Wednesday 26 November 2014

Who do women want to impress on a night out? Here's a clue...it's certainly not the men

Lorraine Courtney

Published 01/03/2014 | 02:30

Dita Von Teese requires three hours and a glass of bubbly to get ready, before going out. Getty Images

Walk down any city street on a Saturday night and you'll see them, a gaggle of girls all big hair, bottle-tanned flesh and fluttering lashes, catwalking along: the result of hours of bathroom time.

A recent study of 2,000 women showed they spend just 40 minutes getting ready to go out with their partner but a whopping one hour and three minutes to head out with the girls.

The study, by Malibu Rum, found 44pc of girls actually prefer the process of getting ready for a girly night over the night out itself. It also found that almost two-thirds of women readily admit they set out to wow their friends and said that they always compare their appearance to that of their friends.

They choose high glamour when going out with the girls but are more likely to pick a casual, dressed-down look if they're going on a date with their actual boyfriend.

Television programmes like 'Sex and the City' set impossible standards of touchy-feely, sharing, caring female friendship. But friendships between girls are not all sugar and spice. They never were.

People often fail to recognise the intense competition between women. It starts in the playground with snide comments about other girls' appearances, spreading rumours, giving each other the cold shoulder.

American author Susan Shapiro Barash writes in 'Tripping the Prom Queen: The Truth About Women and Rivalry', that female rivalry has intensified lately. She interviewed 500 women and found that 85pc of them admitted to being competitive with their female friends, be it about lifestyle, men, achievement, children, money or, most of all, looks.

Just think about the internal dialogue each time you meet one of your girlfriends. Why is she wearing those low-rise jeans that showcase her muffin top so obviously? Why is she showing off cleavage at three o clock? Why hasn't she had her roots done? And there's plenty of self-doubt in our observations too. She's skinnier than me. She looks younger than I do. Her skin is blemish-free. She's got such shiny hair.

Whenever we look in the mirror, we don't wonder what our boyfriend sees. We ask ourselves what she sees. Does she notice this year's extra three kilos and our shellac manicure? It's for our female friends that we wear our giant peplums and crop tops.
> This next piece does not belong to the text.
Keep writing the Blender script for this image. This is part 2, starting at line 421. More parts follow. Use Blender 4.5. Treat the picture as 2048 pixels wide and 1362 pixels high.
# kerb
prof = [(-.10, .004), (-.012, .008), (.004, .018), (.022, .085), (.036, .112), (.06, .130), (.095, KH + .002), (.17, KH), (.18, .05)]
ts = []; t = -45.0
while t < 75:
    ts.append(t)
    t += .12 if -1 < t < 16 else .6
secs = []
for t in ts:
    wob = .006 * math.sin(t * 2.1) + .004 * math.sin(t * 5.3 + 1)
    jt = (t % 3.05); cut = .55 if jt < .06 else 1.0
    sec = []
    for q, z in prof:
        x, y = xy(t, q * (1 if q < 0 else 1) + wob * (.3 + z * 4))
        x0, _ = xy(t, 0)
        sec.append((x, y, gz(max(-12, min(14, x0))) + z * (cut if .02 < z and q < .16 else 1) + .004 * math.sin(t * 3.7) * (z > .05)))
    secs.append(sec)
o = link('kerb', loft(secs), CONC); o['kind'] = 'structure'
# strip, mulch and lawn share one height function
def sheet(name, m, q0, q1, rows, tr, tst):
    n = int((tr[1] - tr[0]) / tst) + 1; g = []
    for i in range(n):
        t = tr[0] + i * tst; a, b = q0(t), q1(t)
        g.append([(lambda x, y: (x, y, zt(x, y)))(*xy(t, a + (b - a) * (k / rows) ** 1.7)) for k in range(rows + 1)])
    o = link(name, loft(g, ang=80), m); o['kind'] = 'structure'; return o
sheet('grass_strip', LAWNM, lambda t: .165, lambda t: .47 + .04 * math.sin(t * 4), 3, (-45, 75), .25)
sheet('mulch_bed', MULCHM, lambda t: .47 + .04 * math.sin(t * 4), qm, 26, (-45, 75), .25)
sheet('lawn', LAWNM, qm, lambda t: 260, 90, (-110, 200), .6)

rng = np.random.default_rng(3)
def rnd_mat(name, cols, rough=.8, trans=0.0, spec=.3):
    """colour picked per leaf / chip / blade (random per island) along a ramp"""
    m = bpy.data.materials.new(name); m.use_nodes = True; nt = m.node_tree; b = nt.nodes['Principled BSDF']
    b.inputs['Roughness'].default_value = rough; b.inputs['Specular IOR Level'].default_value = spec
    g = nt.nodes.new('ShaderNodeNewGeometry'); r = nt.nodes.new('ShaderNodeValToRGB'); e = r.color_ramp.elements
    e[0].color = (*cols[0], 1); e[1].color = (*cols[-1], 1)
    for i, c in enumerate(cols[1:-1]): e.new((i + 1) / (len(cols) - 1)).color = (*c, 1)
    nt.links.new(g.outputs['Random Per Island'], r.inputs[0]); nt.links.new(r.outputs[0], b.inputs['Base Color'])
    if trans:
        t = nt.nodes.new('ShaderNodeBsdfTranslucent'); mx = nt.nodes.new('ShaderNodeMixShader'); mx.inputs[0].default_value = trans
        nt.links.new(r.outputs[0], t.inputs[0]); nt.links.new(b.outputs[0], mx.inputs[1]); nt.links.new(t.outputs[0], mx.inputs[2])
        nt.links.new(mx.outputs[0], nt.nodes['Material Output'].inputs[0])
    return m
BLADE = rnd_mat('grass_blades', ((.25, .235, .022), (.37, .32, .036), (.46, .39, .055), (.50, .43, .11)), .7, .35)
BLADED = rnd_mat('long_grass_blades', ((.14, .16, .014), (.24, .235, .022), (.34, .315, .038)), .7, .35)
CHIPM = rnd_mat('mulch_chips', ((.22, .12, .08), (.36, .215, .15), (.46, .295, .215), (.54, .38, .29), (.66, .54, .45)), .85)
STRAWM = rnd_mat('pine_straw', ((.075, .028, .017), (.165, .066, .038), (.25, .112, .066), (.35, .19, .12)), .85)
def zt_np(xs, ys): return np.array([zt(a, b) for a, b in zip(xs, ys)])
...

Most men can't tell if an outfit is from SS14.

I've never heard a man complain about hairy legs but I epilate constantly in case other women spot my fuzzy calves.

We're continually trying to hold our own in a world where all women are judged on their appearance.

One of life's eternal mysteries is just why does it take us women so long to get ready for a night out? Dita Von Teese insists on three hours, a glass of champagne and Billie Holiday in the background. Teenage girls manage almost as long.

But the ritual is not just about looking good. It's about taking our time and feeling good too before hitting the urban jungle.

Meanwhile, what does a guy wear when he wants to get the girl? It doesn't really matter. Men are meant to have better things to do with their time, like watching football and saving the world.

Men naturally want to have the best possible chance with women. They would doubtless put more of an effort into dressing up if they thought women would be impressed. But we wouldn't.

We might sometimes complain that his idea of making an effort is putting on his cleanest boxers but there remains something a bit suspicious about a straight man who puts too much thought into his appearance. We'll choose scruffy over hipster every time.

Far too often we imagine that other women are our competition rather than our allies. Something that we must climb over, like a clunky garden gate.

We're conditioned into thinking this way, that we must compete, plot and overthrow the women who are ahead of us. Blame evolution.

Besides, attracting a man is too easy: dress like Jordan and act like a housewife from 'Mad Men'.